4 Nisan 2013 Perşembe

çeşitli olaylar.



  • bahar geldi ve hapşırdım ben yine.
  • en sevdiğim komedyenlerden biri olan eddie izzard'ın istanbul'a geldiğini duyunca havalara uçtum. bomba gibi değil ama.
  • gösterinin olduğu gün hayatımın en berbat günlerinden biriydi. murphy'nin varlığını kesin olarak kanıtlayan bir gündü. domatesin içinde nasıl allah yazıyorsa, ben de o gün murphy'yi gördüm. olay şöyle gelişti: iki gün öncesinden taksim'de bileti almayı unutunca, kadıköy'den almak üzere öğlen yola çıktım. görevli kişi, mail adresime bir belge atıp benden bu formu doldurup biletix'e faks olarak göndermemi istedi. faks iletişimi ile uzaktan yakından alakam olmadığı halde eddie'yi görmek için hâlâ faks makinesi kullanan bir yer bulmam lazımdı. lakin printer'ımız olmadığı için önce internet kafe arandım. kafede biletix'in formunu yazdırdıktan sonra yakın bir yerde faks çeken bir kırtasiye buldum. faksı çekmeden önce formu doldurmam lazımdı, lakin bilet abimin kredi kartı ile alındığı için abimin kart bilgilerini öğrenmek zorundaydım. yarım saat boyunca abimin cep telefonunu denedikten (ve bu süre boyunca kırtasiyeci tarafından muhtemelen hırsız sanıldıktan) sonra iş telefonunu öğrenip aradım. lakin doldurmak üzere tezgahta bıraktığım formu, telefonda meşgul olduğum süre içinde faks çekmek için gelen başka bir teyze alıp götürmüştü (işte bu esnada FFFFFFFUUUUUUUUUUUU moduna girmek üzereydim). "faksını da, biletini de..." diye saydırıp eve döndüm ve kendim başta olmak üzere hayat ve evrendeki her şeye küfrederek beklemeye koyuldum. bileti internetten aldığım için "belki kapıda kimliğimi gösterip içeri girebilirim" diye düşünüp, arkadaşımdan karşıya geçince hangi dolmuşa binmem gerektiğini öğrenip yola çıktım. dolmuşçuya özellikle "beni darüşşafaka'da indir" dediğim halde sarıyer'e kadar gidip, başka bir dolmuşla geri döndüm. bu dolmuş ile de 2 kilometre ötede indikten sonra mekana doğru yürürken, kimliğimin yanında olmadığının farkına vardım. artık bu noktada gary oldman'ın beşinci element'te oynadığı karakter gibi yarı gülen yarı ağlayan bir haldeydim. allahtan yanımda ehliyetim vardı da içeri girebildim.

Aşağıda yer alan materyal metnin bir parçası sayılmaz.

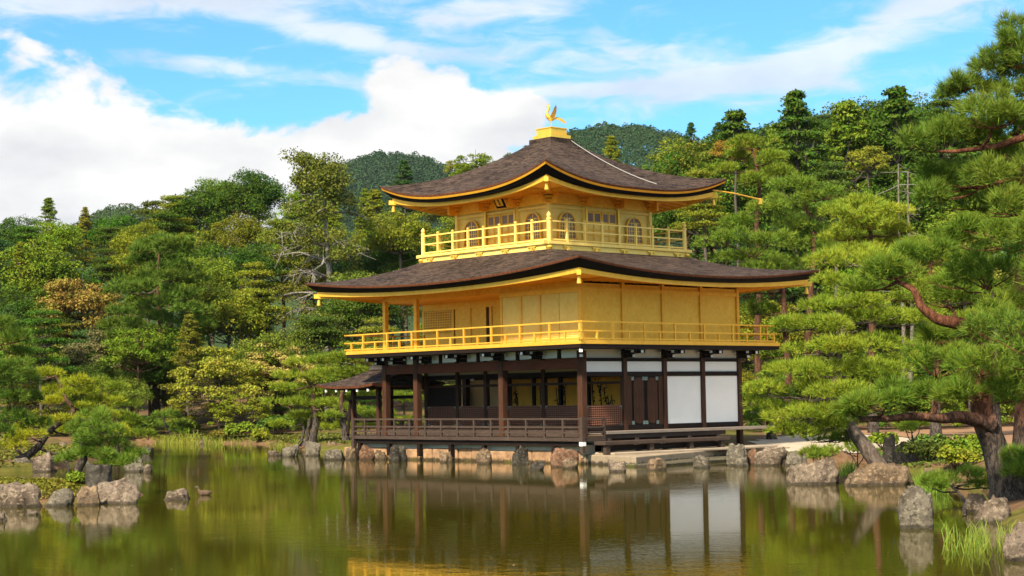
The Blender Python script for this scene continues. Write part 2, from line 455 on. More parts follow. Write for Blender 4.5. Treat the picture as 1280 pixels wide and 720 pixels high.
HILLS = [(55, 905, 139, 115, 90, 1.0), (-66, 960, 134, 85, 90, 1.0), (-232, 1050, 116, 62, 90, 1.0), (-290, 900, 84, 190, 110, 1.0), (260, 900, 75, 170, 110, 1.0),
         (0, 980, 82, 160, 120, 1.0), (-700, 1000, 120, 220, 160, 1.0), (700, 1000, 150, 260, 160, 1.0)]
def ground_height(X, Y):
    X = np.asarray(X, float); Y = np.asarray(Y, float)
    d = pond_distance(X, Y)
    z = np.where(d > 0, 0.30 * (1 - np.exp(-d / 0.5)) + 0.15 * (1 - np.exp(-d / 6.0)), np.maximum(-1.0, d * 0.8))
    slope = np.clip(Y - 108, 0, 260); s2 = np.clip(X - 8, 0, 60) / 60
    z = z + slope * 0.085 + np.clip(Y - 122, 0, 60) * 0.11 * s2
    z = z + 0.35 * np.exp(-((X - 12.5) / 3.0) ** 2 - ((Y - 43) / 4.0) ** 2)
    for hx, hy, hz, sx, sy, k in HILLS:
        hl = hz * np.exp(-((X - hx) / sx) ** 2 * 0.5 - ((Y - hy) / sy) ** 2 * 0.5); z = np.where(hl > 1.0, np.maximum(z, hl), z)
    return z
def gz(x, y): return float(ground_height(np.array([x]), np.array([y]))[0])

def axis(core0, core1, step, lo, hi, grow=1.16):
    c = list(np.arange(core0, core1 + 1e-6, step)); s = step; v = c[-1]; right = []
    while v < hi: s = min(s * grow, 90); v += s; right.append(v)
    s = step; v = c[0]; left = []
    while v > lo: s = min(s * grow, 90); v -= s; left.append(v)
    return np.array(left[::-1] + c + right)
gx = axis(-34, 24, 0.45, -2600, 2600); gy = axis(12, 112, 0.5, -700, 3200)
GX, GY = np.meshgrid(gx, gy)
GZ = ground_height(GX, GY)
rg = np.random.default_rng(3)
GZ = GZ + np.where((GZ > 0.1) & (GY < 140), rg.normal(0, 0.015, GZ.shape), 0)
nx, ny = len(gx), len(gy)
idx = np.arange(nx * ny).reshape(ny, nx)
gme = bpy.data.meshes.new('ground')
gv = np.stack([GX, GY, GZ], -1).reshape(-1, 3)
quads = np.stack([idx[:-1, :-1], idx[:-1, 1:], idx[1:, 1:], idx[1:, :-1]], -1).reshape(-1, 4)
gme.vertices.add(len(gv)); gme.vertices.foreach_set('co', gv.astype(np.float32).ravel())
gme.loops.add(quads.size); gme.loops.foreach_set('vertex_index', quads.astype(np.int32).ravel())
gme.polygons.add(len(quads)); gme.polygons.foreach_set('loop_start', np.arange(0, quads.size, 4, dtype=np.int32))
gme.update(calc_edges=True)
gme.polygons.foreach_set('use_smooth', [True] * len(quads))
gm, n, out = mat('forest_floor'); oc = objc(n)
f1 = n.noise(oc, 0.22, 6, 0.6); f2 = n.noise(oc, 2.2, 6, 0.65)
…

  • gösteri olağanüstyüdü. lakin sonrasında yapılan q&a'de gördüm ki seyirciler arasında eddie izzard hayranları kadar "beyaz türkler" de vardı. bu tanımı ilk defa kullanıyorum ve bu tanıma uyanlara ilk defa şahit oldum. millet ingiliz komedyene akp'den dert yandı, adama "chp'ye yeni başkan olmuş kemal kılıçdaroğlu" muammelesi yaptılar. enteresan bir andı.
  • izmir'deki eski çin büfemizde yediğim bir tanesini saymazsak, hayatımda ilk defa suşi yedim. türünü bilmiyorum. sanırım standart olanı. sevdim, ama biraz overrated sanki.
  • izmir'den ayrılırken hava 30 dereceydi, döndüğümde 10. bugün ise yine bahar havası. en berbat zamanlar bunlar, şu an perişan haldeyim.
  • müzik işine gelirsek, grup üyeleri şu an farklı yerlerde. tek başıma bir şeyler yazmaya çalışıyorum. eğer olursa, arkadaşımdan gelecek bir gitarla değişik şeylere yelken açacağım, bu sırada benim şarkılarımı söyleyecek güzel sesli bir kadına ihtiyacım olabilir.